07 Agosto 2017
O Brasil voltou a ficar em estado de choque com sua Câmara de Deputados, que votou pelo arquivamento da denúncia contra o presidente Michel Temer, que já fora absolvido em sua chapa com Dilma no TSE. A este respeito, e sobre a suposta recuperação econômica do país anunciada pelo governo, entrevistamos o economista Reinaldo Gonçalves, autor de A Economia Política no Governo Lula.
“Os estrategistas do governo Temer parecem marcados por imbecilidade esférica já que, sob qualquer ângulo (trabalhadores-capitalistas, governo-povo, esquerda-direita etc.) as medidas (teto de gastos, projetos de reformas frágeis, ações inconsistentes etc.) só complicam o péssimo quadro de expectativas”, sintetizou.
A entrevista é de Gabriel Brito, publicada por Correio da Cidadania, 03-08-2017.

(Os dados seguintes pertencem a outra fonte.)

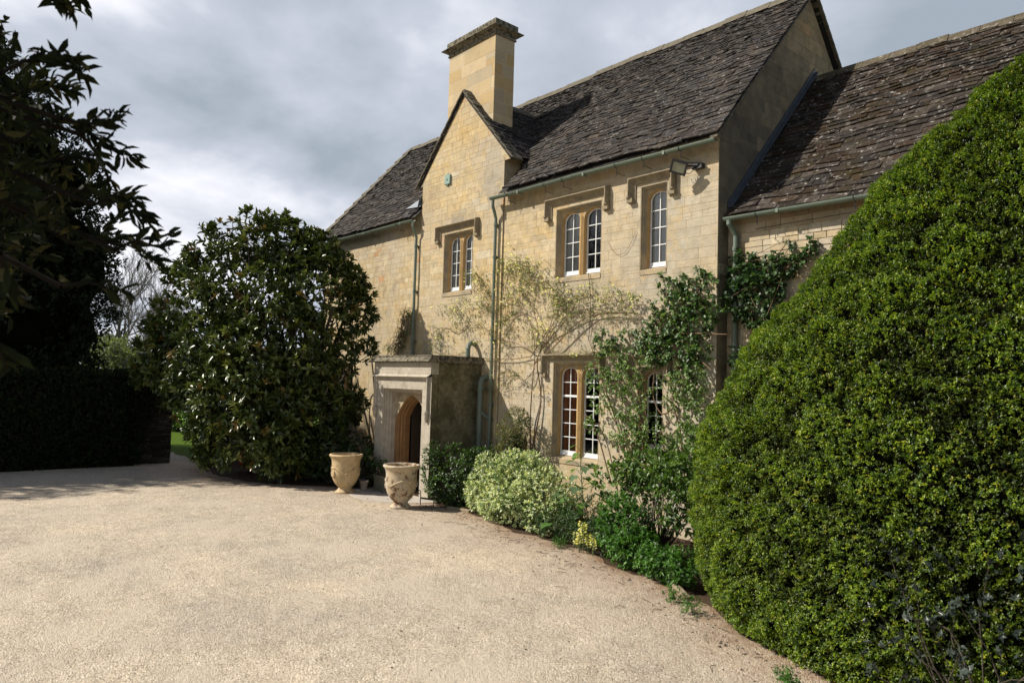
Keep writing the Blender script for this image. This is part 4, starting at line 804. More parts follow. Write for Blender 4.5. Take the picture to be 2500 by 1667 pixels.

No entanto, para os que conhecem o professor da UFRJ, também autor de Globalização e Desnacionalização, Desenvolvimento às avessas: verdade, má-fé e situação no atual modelo brasileiro de desenvolvimento, dentre outros trabalhos, trata-se de um dos mais implacáveis críticos dos desígnios do PT e seus dirigentes. Em suma, é daqueles que ainda imputa tudo que de mal acontece agora aos que pavonearam um país que haveria decolado.
“Estamos diante da total perda de credibilidade da maior parte das centrais cuja capacidade de mobilização despencou dramaticamente a partir do governo Lula (...) A equipe econômica é particularmente fraca. No geral, há incompatibilidade entre as ações e a capacidade, legitimidade, popularidade e credibilidade do presidente e do conjunto do governo. Agora fica mais claro porque Lula escolheu o casal Dilma-Temer”, respondeu.
Morador de um Rio de Janeiro que testemunha de perto o tsunami da crise generalizada, após a euforia compartilhada por todos os grupos políticos dominantes, não vê sequer chance de se discutir outra política econômica no momento e elenca prioridades que passam ao largo dos debates da esquerda brasileira, a qual considera mergulhada na pusilanimidade e estupidez.
“Prioridade número 1: transição para os eventos político-eleitorais de 2018, com um mínimo de turbulência político-institucional (isso não exclui a destituição de Temer). Precisamos sair da crise institucional aguda. A esperança é que o povo faça escolhas corretas, inclusive, uma extraordinária maioria de votos nulos caso as alternativas sejam ruins”, afirmou.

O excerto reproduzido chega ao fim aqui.